Rizky menyampaikan fasilitas mengolah sampah dengan mengubahnya menjadi listrik ini ditargetkan rampung pada 2021. Nantinya, ITF di Sunter diprediksi akan mampu mengolah sampah 2.200 ton per hari.
"Dengan adanya fasilitas pengolahan sampah di dalam kota, diharapkan sampah yang dikirim ke Bantargebang tidak lagi 7 ribu sampai 8 ribu ton per hari," kata Rizky.
Rizky menambahkan, TPST Bantargebang juga memiliki Pembangkit Listrik Tenaga Sampah (PLTSa) yang merupakan proyek percontohan dari Badan Pengkajian dan Penerapan Teknologi (BPPT). Rizky menyampaikan sementara mengolah sampah seperti PLTSa yang mengubah sampah menjadi sumber listrik memang baru mampu mengolah 100 ton per hari.
"Ini jadi model bagi provinsi lain untuk membangun, diinisiasi BPPT. Listrik kita pakai sendiri karena bukan untuk konsumsi," ungkap Rizky.
Alokasi anggaran menjadi krusial dalam isu pengelolaan sampah suatu daerah. Namun sayangnya, Rizky menilai, pengelolaan sampah belum menjadi skala prioritas secara umum di Indonesia.
"Anggaran (pengelolaan sampah) menjadi bukan prioritas seperti dianaktirikan, yang diutamakan selalu infrastruktur dalam kota, padahal cantiknya pusat kota, belum tentu rapi di hilir," lanjut Rizky.
Rizky tidak menampik biaya tinggi yang dibutuhkan dalam pengelolaan sampah. Rizky mengatakan Pemprov DKI Jakarta menggelontorkan dana sebesar Rp 400 miliar per tahun kepada pihak swasta yang kala itu masih mengelola TPST Bantargebang. Namun setelah diambil alih Pemprov DKI Jakarta, alokasi anggaran mampu ditekan hingga sebesar Rp 300 miliar yang dikucurkan kepada UPT TPST Bantargebang.
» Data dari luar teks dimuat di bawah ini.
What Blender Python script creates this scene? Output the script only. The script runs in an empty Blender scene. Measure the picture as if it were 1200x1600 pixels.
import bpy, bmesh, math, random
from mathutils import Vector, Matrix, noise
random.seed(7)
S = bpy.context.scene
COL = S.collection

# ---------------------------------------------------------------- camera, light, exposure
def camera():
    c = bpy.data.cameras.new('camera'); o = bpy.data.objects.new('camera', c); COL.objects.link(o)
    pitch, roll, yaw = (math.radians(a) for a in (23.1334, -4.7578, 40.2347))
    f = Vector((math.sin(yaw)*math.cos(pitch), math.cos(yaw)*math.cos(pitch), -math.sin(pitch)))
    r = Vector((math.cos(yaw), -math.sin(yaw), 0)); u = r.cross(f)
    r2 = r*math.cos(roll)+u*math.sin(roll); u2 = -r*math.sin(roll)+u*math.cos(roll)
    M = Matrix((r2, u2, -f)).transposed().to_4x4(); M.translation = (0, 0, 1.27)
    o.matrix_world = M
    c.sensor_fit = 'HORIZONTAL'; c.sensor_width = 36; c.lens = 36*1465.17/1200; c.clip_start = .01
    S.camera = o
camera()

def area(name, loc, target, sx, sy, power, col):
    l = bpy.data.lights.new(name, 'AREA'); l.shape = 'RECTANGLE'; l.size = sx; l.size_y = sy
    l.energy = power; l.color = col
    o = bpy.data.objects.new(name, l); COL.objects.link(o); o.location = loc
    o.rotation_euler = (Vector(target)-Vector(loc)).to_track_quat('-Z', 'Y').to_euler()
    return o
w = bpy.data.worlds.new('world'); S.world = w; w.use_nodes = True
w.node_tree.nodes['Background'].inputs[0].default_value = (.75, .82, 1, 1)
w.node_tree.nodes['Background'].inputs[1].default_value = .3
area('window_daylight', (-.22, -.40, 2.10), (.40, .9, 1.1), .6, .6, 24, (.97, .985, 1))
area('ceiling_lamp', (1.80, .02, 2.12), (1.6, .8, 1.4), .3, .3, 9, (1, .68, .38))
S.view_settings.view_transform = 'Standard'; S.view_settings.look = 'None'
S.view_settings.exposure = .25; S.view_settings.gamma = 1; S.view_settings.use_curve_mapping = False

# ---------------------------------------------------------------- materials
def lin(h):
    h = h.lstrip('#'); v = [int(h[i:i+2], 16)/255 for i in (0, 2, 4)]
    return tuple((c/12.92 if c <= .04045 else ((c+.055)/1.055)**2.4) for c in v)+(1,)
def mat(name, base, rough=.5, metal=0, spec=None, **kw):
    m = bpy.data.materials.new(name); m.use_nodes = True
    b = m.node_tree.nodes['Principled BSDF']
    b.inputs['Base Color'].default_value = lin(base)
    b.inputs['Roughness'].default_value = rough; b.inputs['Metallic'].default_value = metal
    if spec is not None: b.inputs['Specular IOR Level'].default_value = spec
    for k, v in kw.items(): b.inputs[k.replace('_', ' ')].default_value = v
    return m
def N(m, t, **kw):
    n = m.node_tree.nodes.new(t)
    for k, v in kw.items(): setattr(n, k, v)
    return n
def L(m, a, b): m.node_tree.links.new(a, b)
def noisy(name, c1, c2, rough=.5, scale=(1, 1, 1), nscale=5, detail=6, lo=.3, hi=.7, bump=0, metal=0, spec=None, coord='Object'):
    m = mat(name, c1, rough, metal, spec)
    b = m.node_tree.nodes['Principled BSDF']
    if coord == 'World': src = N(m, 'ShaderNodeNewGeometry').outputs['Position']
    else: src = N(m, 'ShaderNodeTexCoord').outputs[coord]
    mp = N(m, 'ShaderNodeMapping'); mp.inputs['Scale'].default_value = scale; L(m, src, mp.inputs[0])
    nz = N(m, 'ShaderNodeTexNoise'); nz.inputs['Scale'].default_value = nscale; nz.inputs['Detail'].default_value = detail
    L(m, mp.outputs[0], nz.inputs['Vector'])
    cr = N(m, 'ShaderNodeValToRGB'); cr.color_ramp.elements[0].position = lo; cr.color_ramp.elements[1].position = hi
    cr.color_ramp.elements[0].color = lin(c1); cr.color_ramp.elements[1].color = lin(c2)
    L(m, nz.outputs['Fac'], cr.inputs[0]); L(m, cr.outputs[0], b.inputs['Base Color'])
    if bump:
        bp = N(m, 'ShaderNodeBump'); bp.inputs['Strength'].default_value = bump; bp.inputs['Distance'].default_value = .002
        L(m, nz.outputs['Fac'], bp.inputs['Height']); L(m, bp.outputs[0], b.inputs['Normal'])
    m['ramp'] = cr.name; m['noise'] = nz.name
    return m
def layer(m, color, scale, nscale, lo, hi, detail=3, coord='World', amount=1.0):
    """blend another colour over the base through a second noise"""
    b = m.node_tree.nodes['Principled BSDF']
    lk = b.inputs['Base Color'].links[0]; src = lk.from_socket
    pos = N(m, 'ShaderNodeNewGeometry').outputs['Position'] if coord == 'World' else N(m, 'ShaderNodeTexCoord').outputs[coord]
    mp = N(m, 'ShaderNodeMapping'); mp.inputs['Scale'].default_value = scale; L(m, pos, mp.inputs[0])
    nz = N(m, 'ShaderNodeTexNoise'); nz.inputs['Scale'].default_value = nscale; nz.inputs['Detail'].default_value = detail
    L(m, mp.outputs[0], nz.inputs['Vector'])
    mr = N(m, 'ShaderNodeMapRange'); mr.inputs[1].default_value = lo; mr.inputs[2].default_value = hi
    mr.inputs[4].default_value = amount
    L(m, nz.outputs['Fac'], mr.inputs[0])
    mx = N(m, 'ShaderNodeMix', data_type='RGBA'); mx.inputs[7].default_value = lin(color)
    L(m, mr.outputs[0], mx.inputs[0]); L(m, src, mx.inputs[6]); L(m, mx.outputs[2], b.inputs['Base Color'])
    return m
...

Kata Rizky, alokasi anggaran selalu meningkat setiap tahunnya mengingat kebutuhan sarana pendukung seperti alat berat. Sementara Dinas Lingkungan Hidup DKI Jakarta, lanjut Rizky, mendapatkan alokasi anggaran sekira Rp 3 triliun dari APBD untuk mengelola lingkungan di Jakarta.
"Kami kerap mengadu ke Kementerian PU dan Kementerian Lingkungan Hidup dan Kehutanan soal kesulitan anggaran karena sering ditolak lantaran dinilai high cost," ucap Rizky.
Menurut Rizky, pengelolaan sampah akan terus menjadi masalah kalau sistemnya masih landfill dengan memindahkan sampah dari TPS ke TPA. Kondisi tersebut hanya akan membuat lebih banyak gunungan sampah yang berpotensi longsor dan kebakaran. (Tim*).